Hardiman started in 1965 as a joint Army-Navy project to build a powered exoskeleton that could “amplify” human strength by a factor of 25 — so hefting the maximum load of 1,500 pounds would feel to the wearer like lifting 60 pounds. The project sponsors wanted a machine that could move cargo or equipment. The exoskeleton, which itself weighted 1,500 pounds, was actually two suits – one internal “skeleton” attached to the operator and an external one that carried objects.
In the days before cyborgs became a part of the popular imagination, much less artificial intelligence, researchers focused on “man-augmentation” systems. Humans would provide the brains and machines the brawn. “Man and machine can be combined into an intimate, symbiotic unit that will perform essentially as one wedded system,” GE project engineer Ralph S. Mosher wrote in a newly unearthed 1968 presentation on Hardiman to the Society of Automotive Engineers.
The challenge was figuring out how human operators could, through a force-feedback mechanism, “feel” the objects the Hardiman touched.
Mosher wanted to avoid building a machine that would destroy everything it touched. A strong robot, or an exoskeleton wearing human, was likely to rip a door off its hinges rather than feel resistance on the knob and simply swing it open.

A robot snaps a door. From a presentation by GE engineer Ralph S. Mosher. Courtesy Museum of Innovation and Science
The robot, “given a chair to carry might pull it to pieces because of inability to sense or interpret the chair’s structure to being pulled apart,” Mosher wrote. Likewise, if it attempted to insert a rod into a snugly fitting tube, it would probably push too hard at the wrong angle and crumple the rod.

An illustration from a presentation by GE engineer Ralph S. Mosher. Courtesy Museum of Innovation and Science
Thus, the Hardiman would need kinesthetic force feedback, so the operator could sense the environment. “It must be capable of detecting large or small changes of force and position, and transmitting this information accurately to the human operator,” Mosher wrote.
The complexity of the 30-joint exoskeletal system meant researchers had to develop entirely new control and feedback systems. They apparently accomplished this but their reports don’t explain how.
Despite the engineering breakthroughs of the project, the exoskeleton itself never made it past the prototype stage because of its weight, lack of stability and power supply issues.
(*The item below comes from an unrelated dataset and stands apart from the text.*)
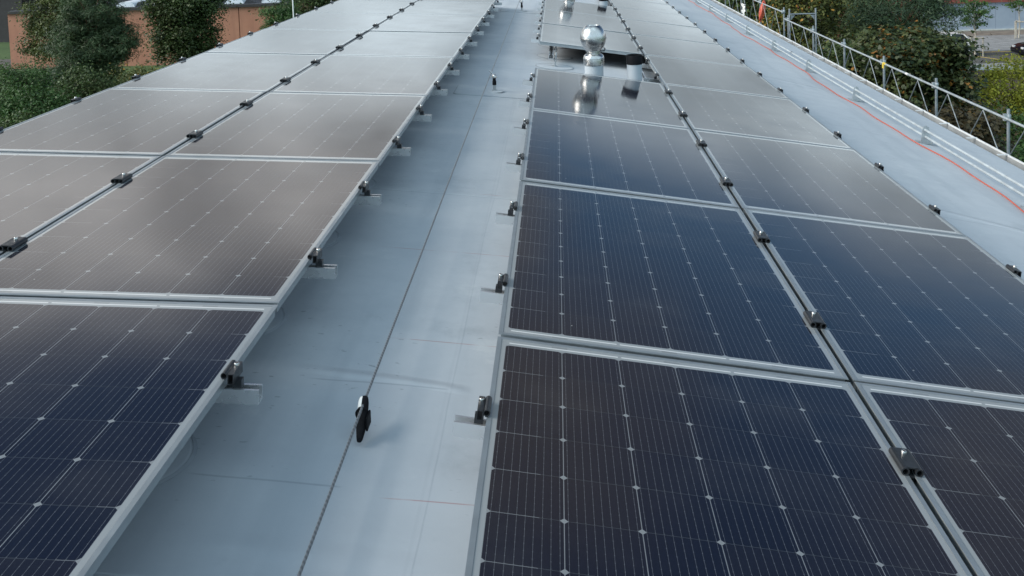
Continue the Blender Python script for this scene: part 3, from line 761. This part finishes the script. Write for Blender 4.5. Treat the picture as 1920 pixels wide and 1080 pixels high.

Some unexplained bugs, such as what a 1971 report on the project described as “violent and uncontrollable motion by the machine” when both legs were activated, meant that the project was far from ready for rollout when it ended in August 1971. Hardiman’s walking speed was 2.5 feet per second, or just under two miles per hour.

GE engineers Ralph Mosher and Art Bueche with Walking Truck and Hardiman models in 1966. Image credit: Museum of Innovation and Science Schenectady
Hardiman ultimately rolled into other research projects on cargo and ordnance handling.
But others have taken up the challenge of the human-machine interface in wearable robotics, building exoskeletons that help people with disabilities or severe injuries walk again. Others are focusing on so-called soft robotics, which use advanced materials to give artificial movement to limbs.
Meanwhile, robotics companies have taken up the question of how a human skin can sense something that it isn’t touching directly. A new glove that allows people to “feel” objects created in virtual reality has just come on the market. There’s been no word on whether the glove’s wearer will inadvertently pull doors off their hinges.